Legislation repeals policing tactic that targeted transgender community

Photo courtesy of Senate Media Services
Senator Brad Hoylman meets with counsel in the Senate Lobby before the start of session on Feb. 1, 2021. Hoylman was the Senate sponsor of a bill that repealed the “Walking While Trans Ban,” a policy that in his words, “led to hundreds of unnecessary arrests of transgender women color and a broader culture of fear and intimidation for transgender and gender nonconforming New Yorkers.”

On Feb. 3, Gov. Andrew Cuomo signed legislation (S.1351 / A.3355that would repeal portions of the New York law that has become known as the “Walking While Trans ban.” While the law was originally passed in 1976 to prohibit loitering for the purpose of prostitution, misusage of the law by police has led to a disproportionate number of arrests amongst the state’s transgender women and women of color.

The bill was sponsored by State Senator Brad Hoylman, and was co-sponsored by Sens. Julia Salazar, Jamaal T. Bailey, Joseph P. Addabbo Jr. and Brian A. Benjamin.

Amy Paulin

The Assembly bill was sponsored by Amy Paulin, D-Scarsdale.

The repealing of this law comes as a result of a recent wave of progressive political thinking that aims to change how New York state views the crime of prostitution. Earlier this month, Sen.
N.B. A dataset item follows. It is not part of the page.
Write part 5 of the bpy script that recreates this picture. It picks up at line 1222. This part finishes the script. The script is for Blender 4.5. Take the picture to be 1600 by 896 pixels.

Liz Krueger and Assemblywoman Pamela Hunter announced they were drafting a bill meant to limit the punishment of prostitutes and expand their access to social services, while simultaneously closing loopholes that allow sex purchasers to duck punishments. 

The District Attorneys Association of the State of New York released a statement in which they supported the repeal of the Walking While Trans ban. The repeal of this law marks the first legal change in how New York treats prostitution.

The reasoning behind the new approach to prostitution comes out of lawmakers’ recognition of the fact that more punitive responses have had a negative impact on some of New York’s most disadvantaged communities. 

These communities include communities of color, the LGBTQ community and a web of vulnerable women who have often been manipulated or coerced into participating in the sex trade. 

“Repealing the archaic, ‘walking while trans’ ban is a critical step towards reforming our policing system and reducing the harassment and criminalization transgender people face simply for being themselves,” said Gov. Cuomo in a press release. “New York has always led the nation on LGBTQ rights, and we will continue that fight until we achieve true equality for all.”

While the mechanism of how a law made to crack down on prostitution has been used to target members of the LGBTQ community may not be immediately apparent, there is ample evidence to show how the law has been misused to this effect in the past. 

In January of 2019, a bill was written and introduced to the New York State Assembly that tried to repeal the Walking While Trans ban, and in the bill’s justification, it referred to the testimony of a New York police officer talking about the traits he used to identify prostitutes. 

“Officers have expressly warned transgender women that “girls like them” would be arrested if they were seen outside after midnight,” the justification for the bill reads. “One officer, when asked how he was trained to identify prostitutes, testified that he was trained to look for women with Adam’s apples, big hands and big feet.”

This testimony was revealed in 2016 after the Legal Aid Society filed a class action lawsuit on the behalf of eight women who were arrested on the basis of the now-repealed law, despite having committed no crime. Of these eight women, five were transgender women of color. 

The ambiguity of the bill’s language allowed for officers to act upon their own biases to arrest people who they believed were acting as prostitutes. Oftentimes, this led to police officers disproportionately targeting trans women, as well as women of color.

In an op-ed published by New York Daily News and written by Norma Ureiro, a transgender woman who is a prominent activist and documentarian in New York City, Ureiro recalls an instance in which she and her boyfriend were harassed by police under the protection of the Walking While Trans ban.

“One night several years ago, I was walking with my boyfriend and police officers stopped us,” said Ureiro in the op-ed. “The officers did not believe that we were a couple, even after we showed them that we had tattoos of each other’s name. They arrested me for “loitering with the intent for prostitution.”

State Senator Brad Hoylman stated in a press release that the law, “led to hundreds of unnecessary arrests of transgender women color and a broader culture of fear and intimidation for transgender and gender nonconforming New Yorkers.”